Santana's construction superintendent Caleb Gott has seen similar construction underneath other old roads around the state.
"It was a pretty common practice back then," Gott said.
Sections of the logs are being cut out to make way for the pipes, but most of timbers will remain as they are under the street, Elekes said.
Dale and Carol Lange live at the north end of the construction project and, along with many of their neighbors, they like to stroll down 76th Avenue W. and watch the construction progress. They noted that most of the unearthed logs lying alongside the street have a flat surface, in keeping with the idea they may have served as a skid road for the early loggers.
Lynnwood public works official Brian Delp said that underneath 8 inches of old asphalt, crews also found that oil had contaminated the soil. Oil was used in the 1920s and '30s to control dust and erosion on the early dirt roads. The oily soil is being hauled out and fresh fill is being trucked in, Delp said.

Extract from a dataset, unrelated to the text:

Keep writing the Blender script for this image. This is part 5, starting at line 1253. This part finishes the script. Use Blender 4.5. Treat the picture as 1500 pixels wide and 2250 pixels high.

Between the problems posed by the old logs and the bad soil, it's going to be a lot of work to get the job done by the end of September, Delp said.
"But we have no alternative," Delp said. "It will get done."
The cities of Lynnwood and Edmonds have no plans to put the excavated logs to use, and people are welcome to come pick up these pieces of history, he said.
Only people who live on 76th Avenue W. between about 175th and 182nd streets are allowed to drive on the roadway, but pedestrians can make their way in if they are careful, Delp said.